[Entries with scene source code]
________________

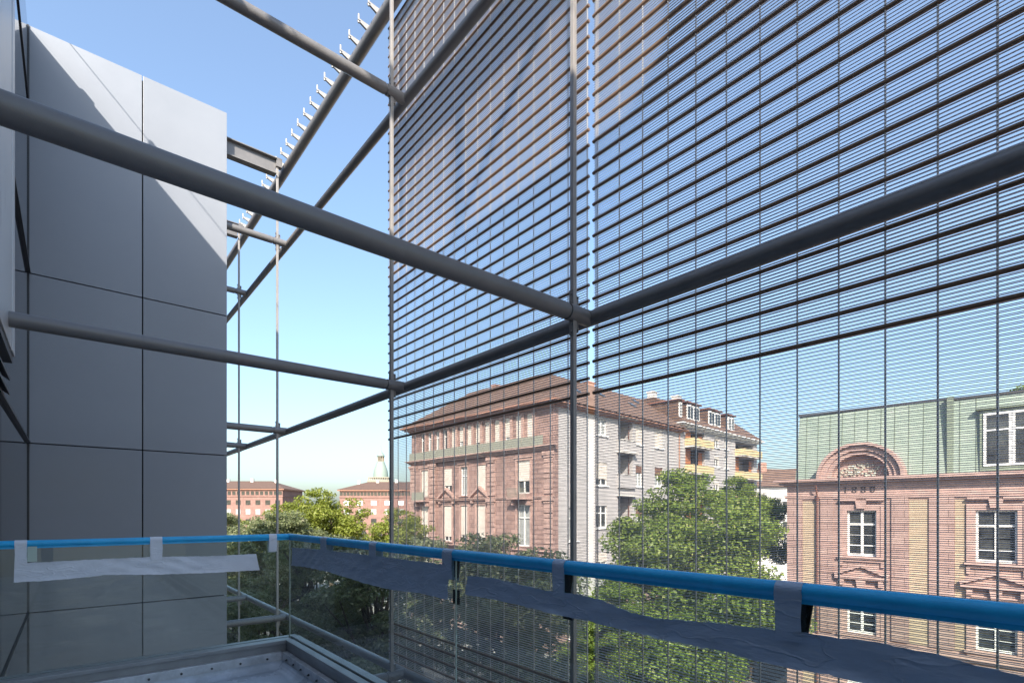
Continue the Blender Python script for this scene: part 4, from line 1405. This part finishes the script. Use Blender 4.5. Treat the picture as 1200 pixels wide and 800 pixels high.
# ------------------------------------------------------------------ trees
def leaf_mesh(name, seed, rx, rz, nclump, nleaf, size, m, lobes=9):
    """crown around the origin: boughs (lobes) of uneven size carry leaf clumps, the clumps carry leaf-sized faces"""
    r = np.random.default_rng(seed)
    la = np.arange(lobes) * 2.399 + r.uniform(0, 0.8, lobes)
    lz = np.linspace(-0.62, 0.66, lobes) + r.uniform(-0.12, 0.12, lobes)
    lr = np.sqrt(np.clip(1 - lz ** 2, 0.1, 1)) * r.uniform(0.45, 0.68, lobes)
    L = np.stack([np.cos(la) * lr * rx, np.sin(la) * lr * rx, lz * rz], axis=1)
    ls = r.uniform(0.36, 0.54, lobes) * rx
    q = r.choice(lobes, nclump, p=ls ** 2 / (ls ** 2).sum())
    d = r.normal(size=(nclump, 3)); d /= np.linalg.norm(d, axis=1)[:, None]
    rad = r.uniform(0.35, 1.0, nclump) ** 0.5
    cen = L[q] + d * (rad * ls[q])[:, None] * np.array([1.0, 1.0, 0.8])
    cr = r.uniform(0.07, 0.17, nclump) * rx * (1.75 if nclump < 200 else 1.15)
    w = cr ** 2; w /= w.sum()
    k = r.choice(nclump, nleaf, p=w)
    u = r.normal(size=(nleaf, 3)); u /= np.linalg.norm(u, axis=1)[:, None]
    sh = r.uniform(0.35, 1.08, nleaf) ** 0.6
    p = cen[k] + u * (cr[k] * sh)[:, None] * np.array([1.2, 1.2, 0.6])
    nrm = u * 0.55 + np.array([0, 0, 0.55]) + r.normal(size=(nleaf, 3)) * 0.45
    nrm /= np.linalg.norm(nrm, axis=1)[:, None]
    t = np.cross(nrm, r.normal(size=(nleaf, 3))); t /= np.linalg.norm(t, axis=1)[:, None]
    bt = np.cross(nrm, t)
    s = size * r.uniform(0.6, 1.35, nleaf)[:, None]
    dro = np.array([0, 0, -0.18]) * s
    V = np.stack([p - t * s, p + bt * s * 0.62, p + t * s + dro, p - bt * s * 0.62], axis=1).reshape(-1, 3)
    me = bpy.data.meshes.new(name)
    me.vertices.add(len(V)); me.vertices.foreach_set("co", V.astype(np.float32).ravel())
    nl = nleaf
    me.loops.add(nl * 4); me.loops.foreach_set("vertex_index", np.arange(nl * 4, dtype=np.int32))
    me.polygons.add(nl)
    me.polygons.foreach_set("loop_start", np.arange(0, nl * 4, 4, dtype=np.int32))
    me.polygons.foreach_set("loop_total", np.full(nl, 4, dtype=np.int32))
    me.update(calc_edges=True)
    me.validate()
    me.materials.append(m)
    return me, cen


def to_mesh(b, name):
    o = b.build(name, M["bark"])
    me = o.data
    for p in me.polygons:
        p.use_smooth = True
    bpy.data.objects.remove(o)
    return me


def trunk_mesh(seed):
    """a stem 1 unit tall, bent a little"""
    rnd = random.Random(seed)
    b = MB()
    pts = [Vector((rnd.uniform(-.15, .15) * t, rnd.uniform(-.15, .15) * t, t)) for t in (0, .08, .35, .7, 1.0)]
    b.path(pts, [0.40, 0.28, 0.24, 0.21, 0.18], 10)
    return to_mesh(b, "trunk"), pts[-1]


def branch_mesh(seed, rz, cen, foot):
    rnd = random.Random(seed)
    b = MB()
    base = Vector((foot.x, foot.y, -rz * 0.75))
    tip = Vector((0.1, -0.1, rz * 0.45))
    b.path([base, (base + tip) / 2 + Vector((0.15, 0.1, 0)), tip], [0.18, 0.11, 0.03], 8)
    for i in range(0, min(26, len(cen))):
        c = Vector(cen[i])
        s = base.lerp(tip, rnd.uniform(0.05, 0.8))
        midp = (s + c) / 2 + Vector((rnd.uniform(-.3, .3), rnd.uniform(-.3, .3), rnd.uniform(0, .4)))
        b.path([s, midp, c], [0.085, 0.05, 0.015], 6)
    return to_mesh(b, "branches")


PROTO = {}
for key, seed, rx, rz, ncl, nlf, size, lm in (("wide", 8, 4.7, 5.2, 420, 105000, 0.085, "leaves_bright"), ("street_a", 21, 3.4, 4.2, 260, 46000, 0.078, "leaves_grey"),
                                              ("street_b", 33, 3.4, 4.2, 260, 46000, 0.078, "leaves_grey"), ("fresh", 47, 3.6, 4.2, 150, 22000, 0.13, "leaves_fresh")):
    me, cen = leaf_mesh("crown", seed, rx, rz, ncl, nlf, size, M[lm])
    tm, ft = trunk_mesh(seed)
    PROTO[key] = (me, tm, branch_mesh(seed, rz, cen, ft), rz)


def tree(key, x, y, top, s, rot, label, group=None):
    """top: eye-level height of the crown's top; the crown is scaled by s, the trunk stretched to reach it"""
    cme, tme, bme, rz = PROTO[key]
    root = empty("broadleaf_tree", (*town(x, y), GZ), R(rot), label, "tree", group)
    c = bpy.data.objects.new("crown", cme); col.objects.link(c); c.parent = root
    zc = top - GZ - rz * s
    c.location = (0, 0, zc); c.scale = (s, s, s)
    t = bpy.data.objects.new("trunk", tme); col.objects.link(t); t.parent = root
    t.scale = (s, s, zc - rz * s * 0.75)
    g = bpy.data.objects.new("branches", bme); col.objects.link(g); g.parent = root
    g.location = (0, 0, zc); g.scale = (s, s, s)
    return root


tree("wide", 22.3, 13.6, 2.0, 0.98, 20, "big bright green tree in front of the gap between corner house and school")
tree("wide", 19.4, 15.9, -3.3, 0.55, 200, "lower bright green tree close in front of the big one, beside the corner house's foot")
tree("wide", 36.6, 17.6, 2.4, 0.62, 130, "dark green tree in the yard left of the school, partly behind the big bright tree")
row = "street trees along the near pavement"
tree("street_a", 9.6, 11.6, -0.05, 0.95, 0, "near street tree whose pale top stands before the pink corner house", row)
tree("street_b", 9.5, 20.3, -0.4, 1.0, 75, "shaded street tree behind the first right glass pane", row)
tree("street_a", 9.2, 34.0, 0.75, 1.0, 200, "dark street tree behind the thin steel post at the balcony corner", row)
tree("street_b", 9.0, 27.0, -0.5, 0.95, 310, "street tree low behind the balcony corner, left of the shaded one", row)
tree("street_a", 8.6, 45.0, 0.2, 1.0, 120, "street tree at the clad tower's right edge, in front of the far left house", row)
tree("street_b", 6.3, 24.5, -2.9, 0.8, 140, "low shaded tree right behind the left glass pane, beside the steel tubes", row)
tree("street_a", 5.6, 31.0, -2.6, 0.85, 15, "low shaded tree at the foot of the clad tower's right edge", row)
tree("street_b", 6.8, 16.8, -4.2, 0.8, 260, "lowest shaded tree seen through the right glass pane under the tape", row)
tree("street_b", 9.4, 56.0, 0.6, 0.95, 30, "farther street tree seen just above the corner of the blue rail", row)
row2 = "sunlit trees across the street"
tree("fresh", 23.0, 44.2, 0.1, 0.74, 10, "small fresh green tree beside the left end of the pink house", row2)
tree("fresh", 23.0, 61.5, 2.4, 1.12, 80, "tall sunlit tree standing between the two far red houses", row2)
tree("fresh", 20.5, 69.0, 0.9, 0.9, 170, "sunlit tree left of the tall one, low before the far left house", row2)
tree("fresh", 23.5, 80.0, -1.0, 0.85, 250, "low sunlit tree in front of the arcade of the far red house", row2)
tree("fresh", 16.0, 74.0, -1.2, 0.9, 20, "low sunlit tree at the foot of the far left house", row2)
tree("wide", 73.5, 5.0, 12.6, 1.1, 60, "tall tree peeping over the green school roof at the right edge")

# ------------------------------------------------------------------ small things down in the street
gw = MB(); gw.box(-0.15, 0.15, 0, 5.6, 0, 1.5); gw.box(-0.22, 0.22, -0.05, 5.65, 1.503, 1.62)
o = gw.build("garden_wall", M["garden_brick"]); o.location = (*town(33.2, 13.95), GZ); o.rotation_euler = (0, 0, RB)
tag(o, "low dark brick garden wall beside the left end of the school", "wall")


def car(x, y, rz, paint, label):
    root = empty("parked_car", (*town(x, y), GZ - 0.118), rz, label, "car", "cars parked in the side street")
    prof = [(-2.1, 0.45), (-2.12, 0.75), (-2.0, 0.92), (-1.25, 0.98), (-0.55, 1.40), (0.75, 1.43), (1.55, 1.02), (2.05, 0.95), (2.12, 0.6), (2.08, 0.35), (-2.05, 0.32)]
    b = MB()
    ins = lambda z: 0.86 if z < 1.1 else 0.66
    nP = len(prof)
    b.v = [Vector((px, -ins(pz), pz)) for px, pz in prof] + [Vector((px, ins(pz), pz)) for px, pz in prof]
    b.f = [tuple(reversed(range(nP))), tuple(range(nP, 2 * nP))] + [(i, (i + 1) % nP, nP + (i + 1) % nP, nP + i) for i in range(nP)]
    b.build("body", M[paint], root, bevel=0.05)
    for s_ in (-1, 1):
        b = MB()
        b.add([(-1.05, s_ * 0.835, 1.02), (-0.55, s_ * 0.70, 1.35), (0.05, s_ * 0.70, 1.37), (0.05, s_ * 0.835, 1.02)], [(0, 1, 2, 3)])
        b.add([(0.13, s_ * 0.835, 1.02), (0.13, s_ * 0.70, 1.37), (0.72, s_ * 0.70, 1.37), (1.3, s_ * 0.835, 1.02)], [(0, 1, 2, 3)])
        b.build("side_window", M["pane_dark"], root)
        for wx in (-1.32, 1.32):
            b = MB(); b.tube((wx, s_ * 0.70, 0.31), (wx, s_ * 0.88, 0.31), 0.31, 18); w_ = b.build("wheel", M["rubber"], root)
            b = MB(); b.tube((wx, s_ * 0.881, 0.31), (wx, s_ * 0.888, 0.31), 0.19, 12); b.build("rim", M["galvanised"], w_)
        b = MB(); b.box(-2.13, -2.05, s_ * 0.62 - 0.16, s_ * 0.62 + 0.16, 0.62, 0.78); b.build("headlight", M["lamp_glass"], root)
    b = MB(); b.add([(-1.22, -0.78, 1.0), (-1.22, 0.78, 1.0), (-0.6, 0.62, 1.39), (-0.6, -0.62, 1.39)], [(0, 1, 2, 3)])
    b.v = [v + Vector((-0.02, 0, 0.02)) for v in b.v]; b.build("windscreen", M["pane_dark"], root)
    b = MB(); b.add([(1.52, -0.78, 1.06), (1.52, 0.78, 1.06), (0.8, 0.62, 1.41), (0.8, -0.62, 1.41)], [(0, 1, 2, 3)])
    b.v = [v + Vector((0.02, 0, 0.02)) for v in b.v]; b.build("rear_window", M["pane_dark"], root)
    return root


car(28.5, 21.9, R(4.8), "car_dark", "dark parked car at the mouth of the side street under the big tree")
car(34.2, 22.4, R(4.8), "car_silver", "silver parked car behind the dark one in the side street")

________________

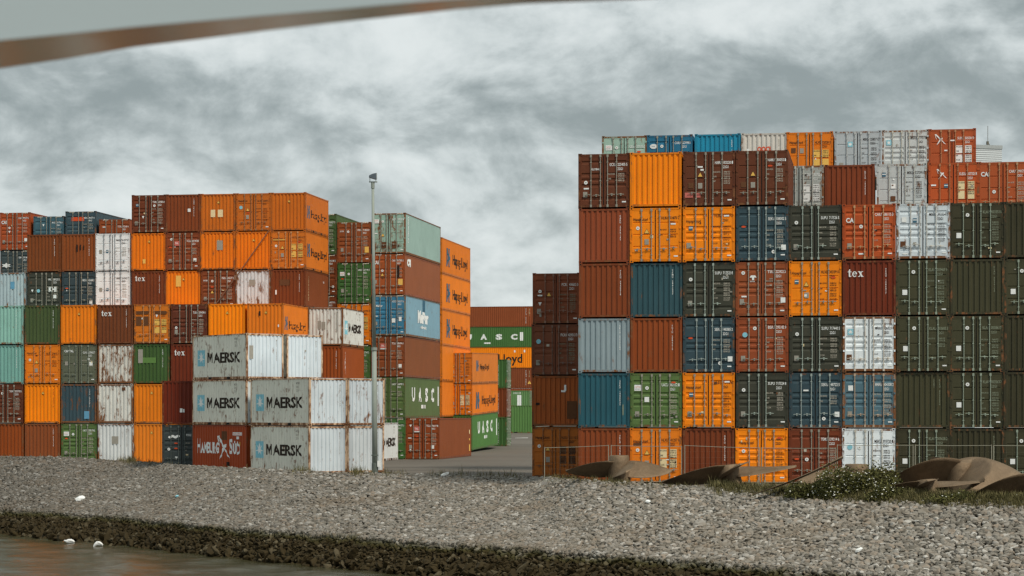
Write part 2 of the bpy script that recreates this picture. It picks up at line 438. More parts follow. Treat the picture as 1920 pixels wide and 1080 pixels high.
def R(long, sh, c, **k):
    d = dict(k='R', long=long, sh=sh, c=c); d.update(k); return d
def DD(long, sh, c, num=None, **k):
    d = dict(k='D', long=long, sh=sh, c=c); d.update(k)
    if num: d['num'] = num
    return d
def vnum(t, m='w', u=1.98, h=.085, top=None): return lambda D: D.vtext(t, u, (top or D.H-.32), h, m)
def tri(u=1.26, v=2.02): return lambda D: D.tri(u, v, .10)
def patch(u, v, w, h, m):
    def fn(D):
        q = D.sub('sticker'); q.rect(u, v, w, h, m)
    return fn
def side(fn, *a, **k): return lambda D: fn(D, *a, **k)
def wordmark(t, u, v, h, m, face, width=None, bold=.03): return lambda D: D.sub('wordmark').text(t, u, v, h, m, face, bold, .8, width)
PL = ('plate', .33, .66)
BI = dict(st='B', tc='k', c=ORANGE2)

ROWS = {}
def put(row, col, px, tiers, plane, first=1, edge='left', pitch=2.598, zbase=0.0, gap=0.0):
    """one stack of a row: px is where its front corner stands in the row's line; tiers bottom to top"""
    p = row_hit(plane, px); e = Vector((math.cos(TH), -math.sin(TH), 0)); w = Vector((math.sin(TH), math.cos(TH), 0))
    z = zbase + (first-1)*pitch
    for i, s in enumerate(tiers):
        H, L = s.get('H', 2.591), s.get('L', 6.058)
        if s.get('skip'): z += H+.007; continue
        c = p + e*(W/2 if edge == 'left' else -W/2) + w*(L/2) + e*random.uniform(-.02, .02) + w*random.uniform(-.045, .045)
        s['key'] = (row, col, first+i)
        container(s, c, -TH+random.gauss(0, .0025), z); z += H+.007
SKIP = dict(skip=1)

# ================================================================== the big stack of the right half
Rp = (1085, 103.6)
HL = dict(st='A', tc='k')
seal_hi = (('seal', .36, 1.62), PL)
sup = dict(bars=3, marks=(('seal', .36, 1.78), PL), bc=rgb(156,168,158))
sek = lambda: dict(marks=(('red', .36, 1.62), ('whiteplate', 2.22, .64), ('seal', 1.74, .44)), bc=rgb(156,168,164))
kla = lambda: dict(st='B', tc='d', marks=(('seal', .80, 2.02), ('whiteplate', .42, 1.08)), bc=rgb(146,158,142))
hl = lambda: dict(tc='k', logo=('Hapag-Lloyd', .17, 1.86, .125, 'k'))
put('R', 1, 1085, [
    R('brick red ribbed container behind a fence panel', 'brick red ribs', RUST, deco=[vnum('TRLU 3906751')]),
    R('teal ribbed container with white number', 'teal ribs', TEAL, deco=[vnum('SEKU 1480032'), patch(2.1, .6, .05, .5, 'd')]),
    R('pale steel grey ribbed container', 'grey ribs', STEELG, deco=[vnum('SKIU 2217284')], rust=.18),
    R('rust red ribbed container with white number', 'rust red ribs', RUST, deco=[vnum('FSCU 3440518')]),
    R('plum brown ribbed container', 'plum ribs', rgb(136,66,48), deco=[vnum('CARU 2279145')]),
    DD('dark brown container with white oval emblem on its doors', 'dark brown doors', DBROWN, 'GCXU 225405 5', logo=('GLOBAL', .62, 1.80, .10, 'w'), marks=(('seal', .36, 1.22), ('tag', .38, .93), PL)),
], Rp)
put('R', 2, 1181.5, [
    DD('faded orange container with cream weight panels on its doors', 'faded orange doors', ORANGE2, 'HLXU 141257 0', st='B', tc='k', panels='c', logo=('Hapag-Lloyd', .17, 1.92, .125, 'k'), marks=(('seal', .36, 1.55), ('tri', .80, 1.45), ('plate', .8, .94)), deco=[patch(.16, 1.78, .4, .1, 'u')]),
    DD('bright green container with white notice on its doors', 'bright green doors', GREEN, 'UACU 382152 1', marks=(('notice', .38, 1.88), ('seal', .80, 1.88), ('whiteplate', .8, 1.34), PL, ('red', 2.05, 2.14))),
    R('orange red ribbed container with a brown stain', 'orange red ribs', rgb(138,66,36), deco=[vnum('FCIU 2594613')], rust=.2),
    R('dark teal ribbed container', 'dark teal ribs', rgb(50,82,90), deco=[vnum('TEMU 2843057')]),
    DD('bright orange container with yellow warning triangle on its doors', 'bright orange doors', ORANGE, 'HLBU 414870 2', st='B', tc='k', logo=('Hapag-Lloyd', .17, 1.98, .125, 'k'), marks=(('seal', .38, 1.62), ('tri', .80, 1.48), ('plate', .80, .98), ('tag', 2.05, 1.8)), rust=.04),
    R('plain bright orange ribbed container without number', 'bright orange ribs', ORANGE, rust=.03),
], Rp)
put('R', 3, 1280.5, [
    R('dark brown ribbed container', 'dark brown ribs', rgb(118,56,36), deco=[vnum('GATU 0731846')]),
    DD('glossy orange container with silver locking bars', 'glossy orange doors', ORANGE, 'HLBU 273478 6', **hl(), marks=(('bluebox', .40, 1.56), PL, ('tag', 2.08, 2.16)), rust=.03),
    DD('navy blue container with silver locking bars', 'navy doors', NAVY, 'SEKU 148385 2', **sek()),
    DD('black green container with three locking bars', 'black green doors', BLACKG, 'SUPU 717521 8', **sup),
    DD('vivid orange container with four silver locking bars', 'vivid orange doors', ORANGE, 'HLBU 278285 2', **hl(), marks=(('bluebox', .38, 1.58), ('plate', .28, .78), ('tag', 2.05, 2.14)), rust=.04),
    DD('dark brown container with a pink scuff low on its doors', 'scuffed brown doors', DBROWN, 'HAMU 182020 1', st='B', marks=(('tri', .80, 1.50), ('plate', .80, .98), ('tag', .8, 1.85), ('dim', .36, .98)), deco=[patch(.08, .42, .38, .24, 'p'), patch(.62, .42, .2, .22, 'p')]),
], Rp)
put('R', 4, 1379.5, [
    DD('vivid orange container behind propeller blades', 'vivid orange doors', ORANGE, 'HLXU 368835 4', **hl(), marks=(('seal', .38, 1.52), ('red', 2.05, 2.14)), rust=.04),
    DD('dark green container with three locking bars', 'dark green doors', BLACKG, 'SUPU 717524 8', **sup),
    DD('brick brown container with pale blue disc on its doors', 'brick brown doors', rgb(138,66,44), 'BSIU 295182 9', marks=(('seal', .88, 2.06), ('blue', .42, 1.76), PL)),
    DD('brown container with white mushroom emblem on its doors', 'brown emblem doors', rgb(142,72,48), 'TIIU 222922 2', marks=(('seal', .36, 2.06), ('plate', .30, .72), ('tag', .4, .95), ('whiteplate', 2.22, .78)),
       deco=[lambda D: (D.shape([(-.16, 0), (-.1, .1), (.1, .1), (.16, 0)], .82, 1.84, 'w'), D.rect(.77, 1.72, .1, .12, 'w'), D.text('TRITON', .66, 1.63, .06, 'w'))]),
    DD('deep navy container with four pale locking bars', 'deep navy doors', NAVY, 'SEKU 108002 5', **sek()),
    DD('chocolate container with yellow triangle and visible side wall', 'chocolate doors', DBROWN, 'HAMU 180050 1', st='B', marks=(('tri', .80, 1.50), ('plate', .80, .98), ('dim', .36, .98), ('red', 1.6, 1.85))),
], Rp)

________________

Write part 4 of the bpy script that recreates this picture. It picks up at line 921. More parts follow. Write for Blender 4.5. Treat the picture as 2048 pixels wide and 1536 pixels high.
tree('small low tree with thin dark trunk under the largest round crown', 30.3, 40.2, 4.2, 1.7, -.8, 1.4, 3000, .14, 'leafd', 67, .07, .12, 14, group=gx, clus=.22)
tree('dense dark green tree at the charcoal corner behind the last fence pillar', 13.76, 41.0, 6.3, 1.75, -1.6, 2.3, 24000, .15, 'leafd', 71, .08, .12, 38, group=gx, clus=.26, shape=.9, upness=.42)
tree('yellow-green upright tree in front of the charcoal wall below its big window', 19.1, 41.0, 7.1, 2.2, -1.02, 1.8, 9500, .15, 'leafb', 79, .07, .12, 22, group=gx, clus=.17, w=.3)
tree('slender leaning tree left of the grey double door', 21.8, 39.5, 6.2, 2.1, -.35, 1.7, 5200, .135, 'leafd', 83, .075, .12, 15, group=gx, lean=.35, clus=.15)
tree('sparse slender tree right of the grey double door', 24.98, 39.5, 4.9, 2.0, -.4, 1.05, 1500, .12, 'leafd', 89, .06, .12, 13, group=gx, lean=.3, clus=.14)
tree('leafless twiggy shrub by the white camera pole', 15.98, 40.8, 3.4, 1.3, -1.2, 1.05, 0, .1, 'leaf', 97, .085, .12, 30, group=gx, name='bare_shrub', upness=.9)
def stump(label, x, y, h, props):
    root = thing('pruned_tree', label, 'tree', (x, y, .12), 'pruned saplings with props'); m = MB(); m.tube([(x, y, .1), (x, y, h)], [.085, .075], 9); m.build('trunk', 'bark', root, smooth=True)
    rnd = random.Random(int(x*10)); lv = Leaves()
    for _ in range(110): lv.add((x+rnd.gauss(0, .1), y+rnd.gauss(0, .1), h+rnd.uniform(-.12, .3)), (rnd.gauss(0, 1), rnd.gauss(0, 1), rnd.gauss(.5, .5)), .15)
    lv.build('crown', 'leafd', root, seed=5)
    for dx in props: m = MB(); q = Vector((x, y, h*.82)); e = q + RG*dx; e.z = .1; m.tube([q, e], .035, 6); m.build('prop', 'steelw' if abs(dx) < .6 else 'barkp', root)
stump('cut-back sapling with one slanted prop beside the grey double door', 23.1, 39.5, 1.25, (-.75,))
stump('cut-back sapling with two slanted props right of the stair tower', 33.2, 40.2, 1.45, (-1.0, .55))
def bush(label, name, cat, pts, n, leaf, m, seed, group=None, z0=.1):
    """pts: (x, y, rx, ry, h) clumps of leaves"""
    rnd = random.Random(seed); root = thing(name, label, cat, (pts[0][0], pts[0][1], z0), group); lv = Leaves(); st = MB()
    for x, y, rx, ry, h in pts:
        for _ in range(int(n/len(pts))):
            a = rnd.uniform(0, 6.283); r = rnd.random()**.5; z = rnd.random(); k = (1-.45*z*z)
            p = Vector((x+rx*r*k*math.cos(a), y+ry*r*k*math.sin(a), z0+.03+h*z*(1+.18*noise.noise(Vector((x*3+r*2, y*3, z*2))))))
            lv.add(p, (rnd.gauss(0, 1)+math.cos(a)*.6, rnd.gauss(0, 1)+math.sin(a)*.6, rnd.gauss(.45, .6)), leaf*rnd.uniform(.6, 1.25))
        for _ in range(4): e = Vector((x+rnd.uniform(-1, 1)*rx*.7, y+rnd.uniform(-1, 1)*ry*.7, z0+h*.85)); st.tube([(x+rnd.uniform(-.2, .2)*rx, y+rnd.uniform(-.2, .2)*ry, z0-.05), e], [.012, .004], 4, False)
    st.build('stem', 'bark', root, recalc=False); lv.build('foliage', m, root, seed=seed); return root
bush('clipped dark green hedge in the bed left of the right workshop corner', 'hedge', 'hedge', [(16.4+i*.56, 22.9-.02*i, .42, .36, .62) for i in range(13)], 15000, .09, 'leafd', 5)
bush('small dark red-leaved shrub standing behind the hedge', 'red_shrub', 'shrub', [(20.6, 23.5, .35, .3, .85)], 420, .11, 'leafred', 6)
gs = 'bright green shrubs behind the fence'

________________

**EXERCISE OBJECTIVE**.
Quote nothing but the lines that run from the line containing "Write part 2" through the line containing "BI = dict(st='B', tc='k', c=ORANGE2)", keeping both of them word for word.

**FULL RESPONSE**.
Write part 2 of the bpy script that recreates this picture. It picks up at line 438. More parts follow. Treat the picture as 1920 pixels wide and 1080 pixels high.
def R(long, sh, c, **k):
    d = dict(k='R', long=long, sh=sh, c=c); d.update(k); return d
def DD(long, sh, c, num=None, **k):
    d = dict(k='D', long=long, sh=sh, c=c); d.update(k)
    if num: d['num'] = num
    return d
def vnum(t, m='w', u=1.98, h=.085, top=None): return lambda D: D.vtext(t, u, (top or D.H-.32), h, m)
def tri(u=1.26, v=2.02): return lambda D: D.tri(u, v, .10)
def patch(u, v, w, h, m):
    def fn(D):
        q = D.sub('sticker'); q.rect(u, v, w, h, m)
    return fn
def side(fn, *a, **k): return lambda D: fn(D, *a, **k)
def wordmark(t, u, v, h, m, face, width=None, bold=.03): return lambda D: D.sub('wordmark').text(t, u, v, h, m, face, bold, .8, width)
PL = ('plate', .33, .66)
BI = dict(st='B', tc='k', c=ORANGE2)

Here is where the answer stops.